What does Taylor have left in the gas tank? Are the lightning-reflexes back? Can he connect with his patented bow-and-arrow, jab-cross combo with regularity? Can he take a solid punch on the kisser and keep coming forward?

There are also plenty of questions surrounding the new champ; can Soliman put together two great wins in a row? Can he get inside of the jab and land effectively? Does he have enough power to keep Taylor at bay? How will he deal with the speed disadvantage?

The downfalls of Jermain Taylor (32-4-1, 20 KO’s) have always come against opponents with monster right hand crosses who applied constant pressure. While Soliman is an offensive workhorse who does his best damage on the inside, he has never shown a great deal of punching power against elite boxers. On the flip-side, Soliman (44-11, 18 KO’s) has traditionally had difficulty with classic boxers who establish a consistent work-rate from the outside, and Taylor tends to stick to 2-punch combos at center ring before tying-up on the inside.

These factors provide us with a fascinating style clash, where somebody will have to take the initiative to impose their style, while also making adjustments on the fly in order to react to the punches coming in return.
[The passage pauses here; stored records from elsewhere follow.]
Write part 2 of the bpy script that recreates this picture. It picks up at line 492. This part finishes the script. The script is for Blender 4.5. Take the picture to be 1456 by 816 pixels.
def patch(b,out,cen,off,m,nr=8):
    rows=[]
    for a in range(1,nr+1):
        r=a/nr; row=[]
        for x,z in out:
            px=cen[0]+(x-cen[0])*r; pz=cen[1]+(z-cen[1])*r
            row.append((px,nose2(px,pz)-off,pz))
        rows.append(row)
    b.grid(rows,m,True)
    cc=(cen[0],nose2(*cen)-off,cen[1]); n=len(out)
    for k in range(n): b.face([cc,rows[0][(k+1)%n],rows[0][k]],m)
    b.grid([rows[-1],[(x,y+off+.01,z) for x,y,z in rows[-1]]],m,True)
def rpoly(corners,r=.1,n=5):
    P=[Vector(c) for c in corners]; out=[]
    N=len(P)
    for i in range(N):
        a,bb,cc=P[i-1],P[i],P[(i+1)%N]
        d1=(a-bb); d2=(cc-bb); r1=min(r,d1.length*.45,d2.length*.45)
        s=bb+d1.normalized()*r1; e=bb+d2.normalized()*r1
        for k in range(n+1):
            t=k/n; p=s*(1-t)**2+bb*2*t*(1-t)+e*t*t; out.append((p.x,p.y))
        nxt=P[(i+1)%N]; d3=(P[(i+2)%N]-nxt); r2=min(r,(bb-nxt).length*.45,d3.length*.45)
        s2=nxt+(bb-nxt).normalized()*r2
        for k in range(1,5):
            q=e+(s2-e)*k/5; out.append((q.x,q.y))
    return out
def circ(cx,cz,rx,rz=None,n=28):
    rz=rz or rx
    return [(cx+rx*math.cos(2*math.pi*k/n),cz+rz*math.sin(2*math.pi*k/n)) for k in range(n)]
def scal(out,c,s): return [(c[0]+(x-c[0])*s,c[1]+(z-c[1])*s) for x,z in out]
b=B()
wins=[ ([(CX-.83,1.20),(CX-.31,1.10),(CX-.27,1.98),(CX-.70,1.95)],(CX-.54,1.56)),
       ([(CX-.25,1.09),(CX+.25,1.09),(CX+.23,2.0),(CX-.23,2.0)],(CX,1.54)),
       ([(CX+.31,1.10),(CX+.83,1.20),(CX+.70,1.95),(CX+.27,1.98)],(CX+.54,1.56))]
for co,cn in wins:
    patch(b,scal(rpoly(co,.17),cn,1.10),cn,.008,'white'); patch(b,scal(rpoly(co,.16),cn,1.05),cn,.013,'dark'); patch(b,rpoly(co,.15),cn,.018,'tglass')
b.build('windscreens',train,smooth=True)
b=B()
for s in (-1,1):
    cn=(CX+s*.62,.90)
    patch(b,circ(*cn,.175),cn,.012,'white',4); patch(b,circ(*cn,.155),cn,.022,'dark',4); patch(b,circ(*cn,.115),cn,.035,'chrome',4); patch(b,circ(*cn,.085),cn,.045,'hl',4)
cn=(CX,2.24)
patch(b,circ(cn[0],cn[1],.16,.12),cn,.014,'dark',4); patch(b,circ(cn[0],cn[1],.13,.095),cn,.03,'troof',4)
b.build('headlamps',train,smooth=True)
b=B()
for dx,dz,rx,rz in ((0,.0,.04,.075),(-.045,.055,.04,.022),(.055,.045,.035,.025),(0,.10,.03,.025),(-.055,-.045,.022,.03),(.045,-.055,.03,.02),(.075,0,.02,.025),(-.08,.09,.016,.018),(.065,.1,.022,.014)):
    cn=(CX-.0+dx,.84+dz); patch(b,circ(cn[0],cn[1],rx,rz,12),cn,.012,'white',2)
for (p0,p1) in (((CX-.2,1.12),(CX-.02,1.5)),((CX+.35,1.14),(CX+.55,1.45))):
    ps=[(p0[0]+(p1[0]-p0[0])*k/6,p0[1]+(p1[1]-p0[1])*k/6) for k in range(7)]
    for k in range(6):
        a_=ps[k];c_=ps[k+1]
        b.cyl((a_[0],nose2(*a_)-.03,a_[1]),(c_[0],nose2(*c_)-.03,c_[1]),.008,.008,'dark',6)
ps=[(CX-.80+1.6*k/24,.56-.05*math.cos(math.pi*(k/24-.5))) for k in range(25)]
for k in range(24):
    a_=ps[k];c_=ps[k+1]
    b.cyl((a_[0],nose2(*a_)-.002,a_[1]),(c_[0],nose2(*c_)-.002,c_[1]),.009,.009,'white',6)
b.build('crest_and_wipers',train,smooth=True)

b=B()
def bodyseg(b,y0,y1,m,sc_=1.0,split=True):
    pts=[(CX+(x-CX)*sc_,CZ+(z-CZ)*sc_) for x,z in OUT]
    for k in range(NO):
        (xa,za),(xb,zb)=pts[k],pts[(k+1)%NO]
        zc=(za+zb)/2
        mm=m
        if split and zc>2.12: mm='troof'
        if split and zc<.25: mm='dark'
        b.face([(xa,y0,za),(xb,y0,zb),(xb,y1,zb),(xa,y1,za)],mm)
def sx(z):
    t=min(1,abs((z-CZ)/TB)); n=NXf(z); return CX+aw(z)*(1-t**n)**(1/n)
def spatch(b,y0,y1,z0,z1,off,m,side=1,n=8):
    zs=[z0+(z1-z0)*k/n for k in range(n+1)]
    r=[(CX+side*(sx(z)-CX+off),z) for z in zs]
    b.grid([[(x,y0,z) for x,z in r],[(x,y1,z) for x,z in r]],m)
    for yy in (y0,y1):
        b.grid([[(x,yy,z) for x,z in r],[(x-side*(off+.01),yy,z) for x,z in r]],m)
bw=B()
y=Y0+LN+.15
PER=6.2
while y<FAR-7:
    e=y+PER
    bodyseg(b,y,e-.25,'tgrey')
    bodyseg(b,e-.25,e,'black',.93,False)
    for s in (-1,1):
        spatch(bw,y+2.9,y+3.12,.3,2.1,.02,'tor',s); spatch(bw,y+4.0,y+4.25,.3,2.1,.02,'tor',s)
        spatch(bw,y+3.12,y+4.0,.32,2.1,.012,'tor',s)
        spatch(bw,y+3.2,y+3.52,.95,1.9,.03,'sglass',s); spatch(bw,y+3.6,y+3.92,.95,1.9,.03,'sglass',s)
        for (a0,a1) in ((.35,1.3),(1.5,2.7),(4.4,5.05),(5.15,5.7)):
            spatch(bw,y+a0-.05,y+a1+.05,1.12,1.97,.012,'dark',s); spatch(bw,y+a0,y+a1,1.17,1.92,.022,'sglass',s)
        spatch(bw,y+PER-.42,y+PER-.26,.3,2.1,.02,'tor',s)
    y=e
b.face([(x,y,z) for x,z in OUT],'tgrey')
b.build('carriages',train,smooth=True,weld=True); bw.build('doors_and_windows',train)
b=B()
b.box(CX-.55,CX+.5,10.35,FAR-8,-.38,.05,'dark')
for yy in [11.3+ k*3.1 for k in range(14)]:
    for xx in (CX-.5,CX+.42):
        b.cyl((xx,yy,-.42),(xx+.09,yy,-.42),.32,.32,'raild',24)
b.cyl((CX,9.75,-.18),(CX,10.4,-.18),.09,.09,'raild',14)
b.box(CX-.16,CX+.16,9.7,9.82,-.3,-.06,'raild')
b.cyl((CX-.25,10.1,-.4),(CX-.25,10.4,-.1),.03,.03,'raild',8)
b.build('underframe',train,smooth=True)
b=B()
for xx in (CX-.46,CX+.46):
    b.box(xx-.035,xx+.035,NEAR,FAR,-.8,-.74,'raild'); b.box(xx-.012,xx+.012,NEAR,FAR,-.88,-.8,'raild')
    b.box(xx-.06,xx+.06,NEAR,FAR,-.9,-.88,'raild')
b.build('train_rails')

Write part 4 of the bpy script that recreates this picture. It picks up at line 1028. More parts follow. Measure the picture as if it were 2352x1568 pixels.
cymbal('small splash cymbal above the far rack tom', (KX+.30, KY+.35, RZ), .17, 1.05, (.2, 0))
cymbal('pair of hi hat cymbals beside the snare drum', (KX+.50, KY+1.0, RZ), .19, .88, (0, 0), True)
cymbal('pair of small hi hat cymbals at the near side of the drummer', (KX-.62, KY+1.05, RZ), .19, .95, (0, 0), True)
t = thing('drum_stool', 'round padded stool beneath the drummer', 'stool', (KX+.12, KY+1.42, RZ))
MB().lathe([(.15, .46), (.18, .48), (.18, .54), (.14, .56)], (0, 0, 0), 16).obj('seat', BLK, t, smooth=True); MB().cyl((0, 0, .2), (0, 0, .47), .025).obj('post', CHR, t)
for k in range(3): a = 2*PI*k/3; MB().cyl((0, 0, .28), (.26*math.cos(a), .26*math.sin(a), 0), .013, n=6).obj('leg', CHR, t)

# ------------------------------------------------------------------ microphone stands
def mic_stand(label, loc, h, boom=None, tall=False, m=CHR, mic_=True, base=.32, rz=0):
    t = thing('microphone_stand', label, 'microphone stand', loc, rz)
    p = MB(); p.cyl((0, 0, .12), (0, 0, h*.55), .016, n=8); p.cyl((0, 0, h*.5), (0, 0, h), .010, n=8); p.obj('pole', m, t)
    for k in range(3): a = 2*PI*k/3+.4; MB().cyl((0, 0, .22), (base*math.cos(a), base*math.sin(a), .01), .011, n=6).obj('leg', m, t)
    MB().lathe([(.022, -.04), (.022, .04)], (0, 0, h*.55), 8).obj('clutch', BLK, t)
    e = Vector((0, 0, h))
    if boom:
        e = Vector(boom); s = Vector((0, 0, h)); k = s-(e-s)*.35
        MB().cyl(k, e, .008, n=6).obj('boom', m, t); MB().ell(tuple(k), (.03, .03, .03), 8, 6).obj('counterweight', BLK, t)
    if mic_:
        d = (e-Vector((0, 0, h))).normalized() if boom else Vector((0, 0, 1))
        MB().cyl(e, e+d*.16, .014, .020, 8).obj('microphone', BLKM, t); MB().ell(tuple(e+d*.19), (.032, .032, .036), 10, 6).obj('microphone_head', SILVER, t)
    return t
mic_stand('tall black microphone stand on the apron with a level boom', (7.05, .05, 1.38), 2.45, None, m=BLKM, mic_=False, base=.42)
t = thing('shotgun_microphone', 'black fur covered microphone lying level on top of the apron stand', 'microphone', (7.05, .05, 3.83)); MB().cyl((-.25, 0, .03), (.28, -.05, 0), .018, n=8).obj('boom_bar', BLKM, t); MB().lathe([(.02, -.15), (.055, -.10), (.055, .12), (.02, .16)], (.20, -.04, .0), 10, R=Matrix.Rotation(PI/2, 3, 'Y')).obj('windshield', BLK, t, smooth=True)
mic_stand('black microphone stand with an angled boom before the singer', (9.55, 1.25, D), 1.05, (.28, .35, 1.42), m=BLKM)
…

While we may have a good idea of what to expect from Soliman at center ring, Taylor’s gameplan will likely set the tone in regards to the geography of the contest. If he moves side to side effectively and scores wi the jab, it could be an easy night at the office. If the action starts to get rough inside, Soliman could steadily break Taylor down

While my heart lies with the American Olympian, the boxing brain is definitely leaning towards the champion in this contest. Soliman hasn’t lost in over six years, and may in fact have just reached his boxing prime. Taylor hasn’t scored a significant victory since his 12-round decision win in ’08 against Jeff Lacy, who was unquestionably a 1-dimensional boxer.

While I expect both men to have their moments early in the action, Soliman’s superior conditioning and savvy in-fighting should prove to be the difference in the championship rounds. While this may not end up being the most aesthetically-pleasing affair, it should be competitive throughout, potentially with a wide range of various tallies on the scorecards.

One way or another, a competitive world title fight, on free TV, on a Hump Day, is a rare treat that we should all embrace. Set the DVR kids!